Selanjutnya, Harjan Salah satu Mahasiswa Muhammadiyah Menambahkan, Sifat Masyarakat NTB yang masih mudah dipengaruhi tanpa menganalisis terlebih dahulu dijadikan sumber utama penyebab kerusuhan. selain itu pengaruh status sosial yang signifikan tidak kalah pentingnya,sehingga potensi terjadinya perlawanan dan kerusuhan.
Dalam Pandangan seorang Pengacara, Ahyar Supriadi Melihat dalam berbagai fenomena kerusuhan yang terjadi Pemerintah sering terlambat dan terkadang tidak ada sikap terhadap permasalahan, sehingga seakan-akan pemerintah menikmati kondisi tersebut. Dalam berbagai kasus di Narmada dan KLU tentang Pure penyelaisaian dalam konteks hukum sering kali mengalami jalan buntu. Pemerintah baik Pemerintah Pusat maupun NTB sering kali salah konsep dan tujuan, bahkan tidak ada sama sekali dalam hal menyikapi Konflik Agama dan SARA.

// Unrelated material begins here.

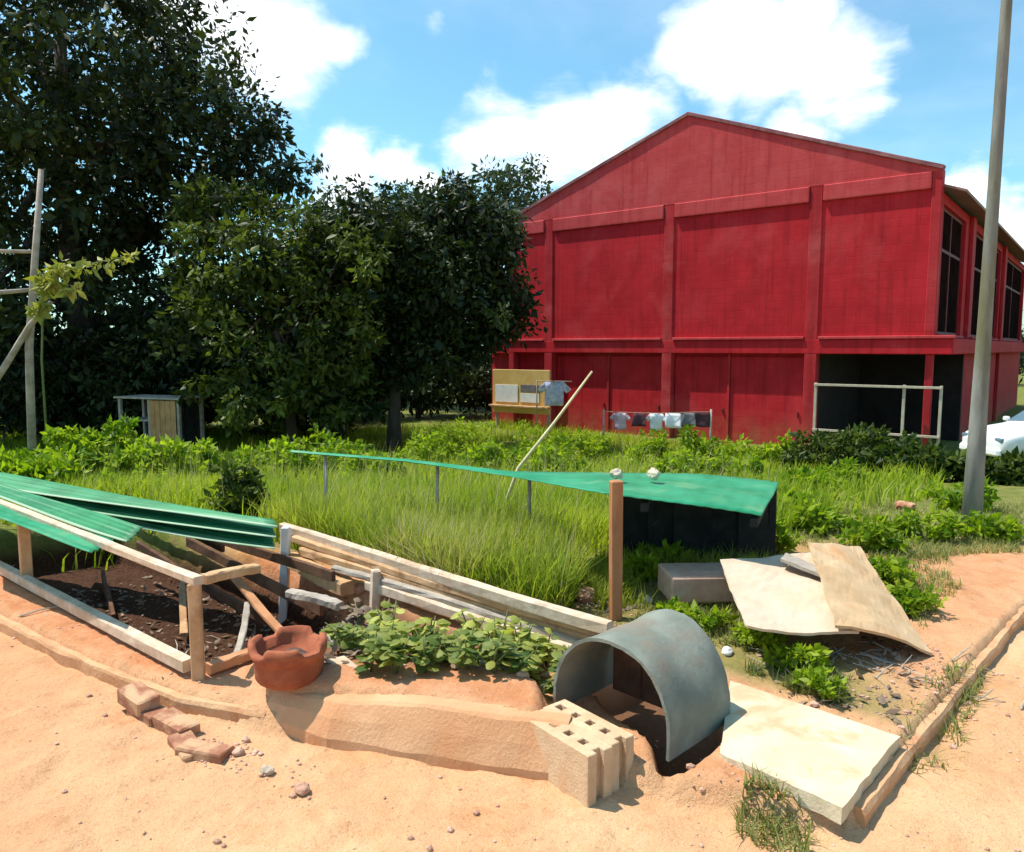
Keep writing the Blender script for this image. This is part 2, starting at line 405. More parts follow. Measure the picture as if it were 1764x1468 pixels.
PLOT = [(-7.5, 8.1), (-4.7, 5.85), (-3.0, 4.50), (-2.19, 3.90), (-1.54, 3.49), (-1.05, 3.27), (-.79, 3.26), (-.2, 3.08), (.22, 2.94), (.60, 2.76), (.88, 2.66), (1.20, 2.58), (2.15, 3.60), (3.06, 4.56), (4.7, 6.2), (7.5, 9.0), (0, 12)]
WA, WB = np.array([-1.12, 3.29]), np.array([.27, 2.825])       # foot line of the low earth wall
BERM = [(-1.10, 3.38), (-.99, 3.32), (-.2, 3.06), (.10, 2.97), (.14, 3.06), (.12, 3.34), (-.1, 3.50), (-.5, 3.60), (-1.0, 3.76), (-1.36, 3.72)]
_h = lambda px, py: tuple(at(px, py, z=-.06)[:2])
HOLE = [_h(1118, 1300), _h(1134, 1350), _h(1175, 1352), _h(1246, 1300), _h(1262, 1262), _h(1200, 1170), _h(1100, 1160), _h(1010, 1200)]


def sd_poly(P, poly):
    poly = np.asarray(poly, float); n = len(poly)
    d = np.full(len(P), 1e9); ins = np.zeros(len(P), bool)
    for i in range(n):
        a, b = poly[i], poly[(i + 1) % n]
        e = b - a; w = P - a
        t = np.clip((w @ e) / (e @ e), 0, 1)
        d = np.minimum(d, np.hypot(*(w - t[:, None] * e).T))
        c = ((a[1] > P[:, 1]) != (b[1] > P[:, 1])) & (P[:, 0] < (b[0] - a[0]) * (P[:, 1] - a[1]) / (b[1] - a[1] + 1e-12) + a[0])
        ins ^= c
    return np.where(ins, -d, d)


def sst(x, a, b):
    t = np.clip((x - a) / (b - a), 0, 1)
    return t * t * (3 - 2 * t)


_tab = np.random.default_rng(3).random((256, 256))


def vnoise(x, y):
    xi, yi = np.floor(x).astype(int), np.floor(y).astype(int)
    fx, fy = x - xi, y - yi
    fx, fy = fx * fx * (3 - 2 * fx), fy * fy * (3 - 2 * fy)
    g = lambda i, j: _tab[(xi + i) % 256, (yi + j) % 256]
    return (g(0, 0) * (1 - fx) + g(1, 0) * fx) * (1 - fy) + (g(0, 1) * (1 - fx) + g(1, 1) * fx) * fy - .5


def fbm(x, y, o=4):
    s, a = 0, 1.0
    for k in range(o):
        s = s + a * vnoise(x * 2 ** k + 17.3 * k, y * 2 ** k + 9.1 * k); a *= .5
    return s


def frame_uv(P):
    d = P - O
    return d @ U, d @ V


def pit_depth(P):
    u, v = frame_uv(P)
    sd = np.maximum(np.maximum(0.04 - u, u - 4.2), np.maximum(0.05 - v, v - 1.40)) + .05 * fbm(P[:, 0] * 4, P[:, 1] * 4, 3)
    return 0.40 * sst(-sd, -0.02, 0.16) * (0.25 + 0.75 * sst(u, 0.12, 0.75))


_fr = random.Random(5)
FEET = [(_fr.uniform(-3.2, 3.4), _fr.uniform(2.0, 3.0), _fr.uniform(0, 3.14), _fr.uniform(.006, .014)) for _ in range(26)] + [(_fr.uniform(2.2, 4.0), _fr.uniform(3.0, 5.5), _fr.uniform(0, 3.14), _fr.uniform(.006, .014)) for _ in range(14)]


def hole_mask(P):
    return sst(-(sd_poly(P, HOLE) + .02 * fbm(P[:, 0] * 9, P[:, 1] * 9, 3)), -0.012, 0.05)


def height(P):
    P = np.asarray(P, float).reshape(-1, 2)
    x, y = P[:, 0], P[:, 1]
    z = -1.3 * sst(y, 5.5, 21.0) * 1.0
    z = z - 0.02 * np.clip(y - 30, 0, 60) * 0
    near = 1 - sst(y, 6.5, 9.0)
    edge = .016 * fbm(x * 5, y * 5, 3) + .016 * fbm(x * 17, y * 17, 2)
    sp = sd_poly(P, PLOT) + edge
    z = z - 0.085 * sst(sp, -0.004, 0.036) * near
    z = z - .012 * np.exp(-((sp - .09) / .05) ** 2) * near          # little gully along the foot of the edge
    sb = sd_poly(P, BERM) + .5 * edge
    z = z + .115 * sst(-sb, -.05, .03) * sst(x, -1.45, -1.05)
    z = z - pit_depth(P)
    z = z - 0.17 * hole_mask(P)
    amp = 0.03 + .10 * sst(y, 7, 16)
    z = z + amp * fbm(x * .9, y * .9, 3) + .022 * fbm(x * 5, y * 5, 3) * near + .011 * fbm(x * 19, y * 19, 3) * near
    for fx, fy, fa, fl in FEET:
        c, s_ = math.cos(fa), math.sin(fa); dx, dy = x - fx, y - fy
        z = z - fl * np.exp(-((dx * c + dy * s_) / .10) ** 4 - ((-dx * s_ + dy * c) / .042) ** 4)
    return z


def gz(x, y): return float(height([(x, y)])[0])


def build_ground():
    def axis(lo, hi, step, far_lo, far_hi, n):
        core = np.arange(lo, hi + 1e-6, step)
        g = np.geomspace(step * 1.4, 1, n)
        up = hi + np.cumsum(np.geomspace(step * 1.3, 1, n)) * 0 + (far_hi - hi) * ((np.geomspace(1, 400, n) - 1) / 399) + step * 1.2 * np.arange(1, n + 1)
        dn = lo - ((lo - far_lo) * ((np.geomspace(1, 400, n) - 1) / 399) + step * 1.2 * np.arange(1, n + 1))
        return np.concatenate([dn[::-1], core, up])
    xs = axis(-4.6, 4.4, .026, -1500, 1500, 70)
    ys = axis(2.0, 7.6, .026, -200, 2500, 70)
    X, Y = np.meshgrid(xs, ys)
    P = np.stack([X.ravel(), Y.ravel()], 1)
    z = height(P)
    nx, ny = len(xs), len(ys)
    v = np.column_stack([P, z]).astype(np.float32)
    i = np.arange(nx - 1); j = np.arange(ny - 1)
    a = (j[:, None] * nx + i[None]).ravel()
    q = np.stack([a, a + 1, a + nx + 1, a + nx], 1).astype(np.int32)
    me = bpy.data.meshes.new('ground')
    me.vertices.add(len(v)); me.vertices.foreach_set('co', v.ravel())
    me.loops.add(q.size); me.loops.foreach_set('vertex_index', q.ravel())
    me.polygons.add(len(q)); me.polygons.foreach_set('loop_start', np.arange(0, q.size, 4, dtype=np.int32))
    me.polygons.foreach_set('use_smooth', np.ones(len(q), bool))
    me.update(calc_edges=True)
    x, y = P[:, 0], P[:, 1]
    n = .35 * fbm(x * 2.5, y * 2.5, 4)
    sp = sd_poly(P, PLOT)
    inside = sst(-sp + .06 * n, -.03, .06)
    # r: turf soil, g: reddish laterite, b: dark bed soil, with shade of pit and hole painted in
    line = 1.25 * (x * 0.68 + y * 0.73 - 3.9)
    grassy = sst(y + n * 1.2 + .15 * np.clip(x - 1.8, 0, 3) * 0, 5.6, 6.6) * 1.0
    u, vv = frame_uv(P)
    behind = sst(vv + .25 * n, 1.55, 1.75) * sst(x, -9, -3) * sst(-x, -2.0, -1.5)
    grassy = np.maximum(grassy, behind * .8)
    path = sst(-sd_poly(P, [(2.25, 4.0), (2.7, 5.3), (3.6, 6.0), (6.5, 6.3), (6.5, 4), (3.6, 3.2), (2.4, 2.6)]) + .2 * n, -.1, .2)
    grassy = grassy * (1 - path * (1 - sst(y, 6.0, 6.8)))
    orange = inside * (.55 + .9 * n) * (1 - grassy)
    orange = np.clip(orange + (.55 * sst(-x, 1.0, 2.0) + .35 * sst(-sd_poly(P, BERM), -.05, .1)) * inside + (1 - inside) * (.45 * sst(-x, .3, 2.5) + .5 * n), 0, 1)
    humus_shade = np.clip(sst(pit_depth(P) + .05 * n, .10, .26) * sst(u, .25, .8) + .7 * sst(-sd_poly(P, [(-1.1, 3.5), (-.1, 3.38), (.25, 3.5), (.15, 3.9), (-1.0, 4.9), (-1.6, 5.0)]) + .1 * n, -.05, .12), 0, 1)  # pit shade painted in as dark soil, beside the seedling bed's own soil
    humus_shade = np.maximum(humus_shade, .8 * hole_mask(P))  # hole under the pipe painted dark for its shade
    att = me.color_attributes.new('soil', 'FLOAT_COLOR', 'POINT')
    att.data.foreach_set('color', np.column_stack([grassy, orange, humus_shade, np.ones(len(x))]).astype(np.float32).ravel())
    m = bpy.data.materials.new('laterite_ground'); m.use_nodes = True
    T = NT(m.node_tree); p = T.n['Principled BSDF']
    tc = T.new('ShaderNodeTexCoord').outputs['Object']
    a_ = T.new('ShaderNodeAttribute', attribute_name='soil')
    sp_ = T.new('ShaderNodeSeparateColor'); T.l.new(a_.outputs['Color'], sp_.inputs[0])
    nA, nB, nC, nD = T.noise(tc, 1.1, 6, .6), T.noise(tc, 7, 7, .65), T.noise(tc, 42, 6, .7), T.noise(tc, 160, 3, .6)
    cream = T.mix(T.ramp(nA, .35, .65), (0.61, 0.345, 0.180), (0.67, 0.42, 0.235))
    cream = T.mix(T.ramp(nB, .45, .75, 0, .55), cream, (0.58, 0.285, 0.125))
    cream = T.mix(T.ramp(T.noise(tc, .55, 9, .72, .8), .48, .66, 0, .55), cream, (0.55, 0.285, 0.135))
    lat = T.mix(T.ramp(nB, .35, .7), (0.52, 0.215, 0.095), (0.63, 0.315, 0.175))
    c = T.mix(sp_.outputs[1], cream, lat)
    turf = T.mix(T.ramp(nB, .35, .65), (0.11, 0.15, 0.025), (0.22, 0.20, 0.06))
    c = T.mix(sp_.outputs[0], c, turf)
    hum_shade = T.mix(T.ramp(nC, .35, .7), (0.040, 0.019, 0.011), (0.115, 0.055, 0.032))
    c = T.mix(sp_.outputs[2], c, hum_shade)
    # crumbs, grit and old damp stains
    c = T.mix(T.ramp(nC, .52, .72, 0, .55), c, T.mix(1.0, c, (0.62, 0.5, 0.42), 'MULTIPLY'))
    c = T.mix(T.ramp(nD, .32, .47, .5, 0), c, T.mix(1.0, c, (0.55, 0.47, 0.42), 'MULTIPLY'))
    c = T.mix(T.ramp(T.noise(tc, 2.6, 8, .7, .6), .52, .70, 0, .5), c, T.mix(1.0, c, (0.72, 0.56, 0.44), 'MULTIPLY'))
    T.l.new(c, p.inputs['Base Color']); p.inputs['Roughness'].default_value = .97; p.inputs['Specular IOR Level'].default_value = .1
    b = T.new('ShaderNodeBump'); b.inputs['Strength'].default_value = .8; b.inputs['Distance'].default_value = .022
    T.l.new(T.math('ADD', T.math('MULTIPLY', nC, .6), T.math('ADD', T.math('MULTIPLY', nB, .8), T.math('MULTIPLY', nD, .25))), b.inputs['Height'])
    T.l.new(b.outputs[0], p.inputs['Normal'])
    o = link('ground', me, m); tag(o, kind='structure')
    return o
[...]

Ung, Redaktur Lombok Post, Isu SARA dan Agama seringkali dimainkan oleh para elit politik. contohnya fenomena Jokowi-Ahok dalam kancah Nasional. Adanya kepentingan dan Provokator juga sering memicu konflik. Media, baik media koran, televisi, maupun jejaring sosial sering kali juga ikut terjebak, pemberitaan yang terus menerus tanpa diimbangi dengan sikap penyelaisaian juga sangat berdampak besar.
Dengan melihat Masyrakat NTB khususnya Lombok yang dijuluki “Bumi Seribu Masjid” tentunya Isu SARA dan Agama Sangat Sensitif, Dan terkadang juga Masyarakat menganggap hal tersebut biasa. sehingga masyarakat semakin lama akan semakin terbiasa. tentunya tanpa ada tindakan pendidikan dari pemerintah.
Dalam Diskusi Ini juga, diinvetarisir beberapa kasus dan konflik yang terjadi di NTB beberapa tahun belakangan yang berkaitan dengan keberagaman serta isu yang berkembang, sehingga kedepannya solusi dan konsep pencegahan yang tepat bisa dilakukan, apalagi setelah Pileg (Pemilihan Legislatif ) pada 9 April kemarin akan diadakan Pemilihan Presiden dan pada tahun 2015 beberapa kota dan kabupaten di NTB akan mengadakan pemilihan kepala daerah sehingga Tantangan kedepan akan semakin besar dan serius.